I believe that is tautologically true, and thus not a very useful framing.

Security is obviously a continuum (eg. you can even have a bug in your IPMI FW, and a network packet could break in without any interaction with the OS; or there could be a HW bug too), but there is a discrete "jump" between containers and VMs to the extent that it is useful to call one a security boundary and the other not. Just like a firewall is a security boundary even if it can have security bugs.

Whether this jump between exploitable surface area warrants this distinction is what the point is: many believe it does.

But you also cannot just handwave the difference by "it's a continuum". I did not use absolutes, but said "VMs are _better_ for security", which already implicit about a "continuum".

Containers are mostly used as a deployment/packaging model where typically VMs are used where stronger security is needed. This has been the established industry standard for a while. Look at major cloud providers for example.

AWS:

> Unless explicitly stated, AWS does not consider a container or primitives such as an ECS task or a Kubernetes pod to be a security boundary. A notable exception to this is ECS tasks running AWS Fargate, where the isolation boundary is a task. To account for this, we recommend that you use Fargate with ECS if your applications have strict isolation requirements.

> When you’re using the Fargate launch type, each Fargate task has its own isolation boundary and does not share the underlying kernel, CPU resources, memory resources, or elastic network interface with another task.

They also further recommend that for even higher security requirements use different EC2 instances - which you can also run on dedicated hardware etc. But the fact that you can further increase isolation beyond VMs, does not make containers the same as VMs.

https://aws.amazon.com/blogs/security/security-consideration...

GCP:

> There’s one myth worth clearing up: containers do not provide an impermeable security boundary, nor do they aim to. They provide some restrictions on access to shared resources on a host, but they don’t necessarily prevent a malicious attacker from circumventing these restrictions. Although both containers and VMs encapsulate an application, the container is a boundary for the application, but the VM is a boundary for the application and its resources, including resource allocation.

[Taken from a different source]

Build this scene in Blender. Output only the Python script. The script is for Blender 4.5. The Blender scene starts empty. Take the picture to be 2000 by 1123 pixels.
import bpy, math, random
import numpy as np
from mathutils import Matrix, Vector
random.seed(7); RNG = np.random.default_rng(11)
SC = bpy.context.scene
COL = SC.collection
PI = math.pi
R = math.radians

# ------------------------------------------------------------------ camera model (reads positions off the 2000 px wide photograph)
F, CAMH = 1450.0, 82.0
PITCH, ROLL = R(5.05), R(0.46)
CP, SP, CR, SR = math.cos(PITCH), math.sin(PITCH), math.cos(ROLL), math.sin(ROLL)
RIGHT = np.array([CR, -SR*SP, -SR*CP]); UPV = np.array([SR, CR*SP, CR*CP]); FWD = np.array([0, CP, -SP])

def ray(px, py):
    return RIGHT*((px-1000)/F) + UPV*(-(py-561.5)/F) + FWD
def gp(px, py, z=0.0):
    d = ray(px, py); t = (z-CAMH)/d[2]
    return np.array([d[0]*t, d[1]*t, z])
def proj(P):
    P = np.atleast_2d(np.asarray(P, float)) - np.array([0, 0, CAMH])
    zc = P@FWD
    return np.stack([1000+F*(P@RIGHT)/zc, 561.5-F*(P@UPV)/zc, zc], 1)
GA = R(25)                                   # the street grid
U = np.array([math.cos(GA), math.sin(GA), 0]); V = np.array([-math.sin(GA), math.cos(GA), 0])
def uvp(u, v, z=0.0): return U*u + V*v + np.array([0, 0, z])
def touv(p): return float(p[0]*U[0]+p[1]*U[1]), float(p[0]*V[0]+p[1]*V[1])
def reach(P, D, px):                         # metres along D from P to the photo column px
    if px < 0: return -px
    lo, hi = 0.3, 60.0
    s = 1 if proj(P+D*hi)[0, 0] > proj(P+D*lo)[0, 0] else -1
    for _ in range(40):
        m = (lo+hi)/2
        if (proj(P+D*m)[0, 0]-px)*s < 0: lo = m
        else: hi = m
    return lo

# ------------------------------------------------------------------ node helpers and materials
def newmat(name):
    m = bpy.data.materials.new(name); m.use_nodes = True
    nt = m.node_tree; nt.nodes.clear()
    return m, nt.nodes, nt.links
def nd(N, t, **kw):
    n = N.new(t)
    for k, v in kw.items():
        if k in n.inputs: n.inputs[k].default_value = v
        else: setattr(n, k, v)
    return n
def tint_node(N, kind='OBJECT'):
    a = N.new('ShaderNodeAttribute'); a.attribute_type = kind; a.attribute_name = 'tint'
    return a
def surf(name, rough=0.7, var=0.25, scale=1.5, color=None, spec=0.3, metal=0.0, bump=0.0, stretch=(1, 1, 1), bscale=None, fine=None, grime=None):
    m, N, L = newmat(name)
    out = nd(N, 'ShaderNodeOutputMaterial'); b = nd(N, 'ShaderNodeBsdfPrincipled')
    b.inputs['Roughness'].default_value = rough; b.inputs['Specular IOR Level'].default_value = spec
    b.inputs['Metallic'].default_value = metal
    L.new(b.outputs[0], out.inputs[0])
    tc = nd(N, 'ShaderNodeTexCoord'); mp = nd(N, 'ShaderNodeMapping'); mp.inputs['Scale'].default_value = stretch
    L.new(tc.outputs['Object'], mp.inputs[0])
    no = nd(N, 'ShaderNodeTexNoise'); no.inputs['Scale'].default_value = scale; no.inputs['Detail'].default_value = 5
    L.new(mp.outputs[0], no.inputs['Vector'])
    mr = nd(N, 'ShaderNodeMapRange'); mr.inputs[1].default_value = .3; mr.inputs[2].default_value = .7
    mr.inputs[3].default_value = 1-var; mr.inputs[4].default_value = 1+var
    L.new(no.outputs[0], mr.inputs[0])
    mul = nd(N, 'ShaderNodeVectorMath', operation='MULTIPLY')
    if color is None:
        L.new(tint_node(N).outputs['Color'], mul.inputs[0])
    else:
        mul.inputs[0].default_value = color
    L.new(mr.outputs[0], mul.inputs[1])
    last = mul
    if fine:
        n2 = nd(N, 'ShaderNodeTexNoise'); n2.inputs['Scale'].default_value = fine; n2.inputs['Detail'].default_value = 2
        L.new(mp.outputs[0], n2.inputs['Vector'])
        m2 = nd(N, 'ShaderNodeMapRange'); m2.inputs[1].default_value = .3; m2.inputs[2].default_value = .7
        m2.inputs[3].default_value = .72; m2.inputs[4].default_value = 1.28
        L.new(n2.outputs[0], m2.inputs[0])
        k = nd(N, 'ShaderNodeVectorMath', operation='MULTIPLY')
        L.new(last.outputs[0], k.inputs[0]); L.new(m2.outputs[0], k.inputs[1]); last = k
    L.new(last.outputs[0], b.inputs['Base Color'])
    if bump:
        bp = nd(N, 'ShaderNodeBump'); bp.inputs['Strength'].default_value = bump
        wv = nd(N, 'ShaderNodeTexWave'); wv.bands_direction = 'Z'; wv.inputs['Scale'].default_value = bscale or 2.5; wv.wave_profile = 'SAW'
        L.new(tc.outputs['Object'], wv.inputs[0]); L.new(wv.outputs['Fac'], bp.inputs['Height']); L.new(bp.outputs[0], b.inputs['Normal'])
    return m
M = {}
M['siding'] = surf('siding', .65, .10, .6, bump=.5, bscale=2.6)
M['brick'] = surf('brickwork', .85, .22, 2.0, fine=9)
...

> If you're running an untrusted workload on Kubernetes Engine and need a strong security boundary, you should fall back on the isolation provided by the Google Cloud Platform project. For workloads sharing the same level of trust, you may get by with multi-tenancy, where a container is run on the same node as other containers or another node in the same cluster.

https://cloud.google.com/blog/products/gcp/exploring-contain...

> Applications that run in traditional Linux containers access system resources in the same way that regular (non-containerized) applications do: by making system calls directly to the host kernel.

> One approach to improve container isolation is to run each container in its own virtual machine (VM). This gives each container its own "machine," including kernel and virtualized devices, completely separate from the host. Even if there is a vulnerability in the guest, the hypervisor still isolates the host, as well as other applications/containers running on the host.

> gVisor is more lightweight than a VM while maintaining a similar level of isolation. The core of gVisor is a kernel that runs as a normal, unprivileged process that supports most Linux system calls. This kernel is written in Go, which was chosen for its memory- and type-safety. Just like within a VM, an application running in a gVisor sandbox gets its own kernel and set of virtualized devices, distinct from the host and other sandboxes.

https://cloud.google.com/blog/products/identity-security/ope...

These guys are experts when it comes to securing workloads on shared infra and while there are different levels of isolation using various techniques, the current industry practice is to not consider regular Linux containers a security boundary.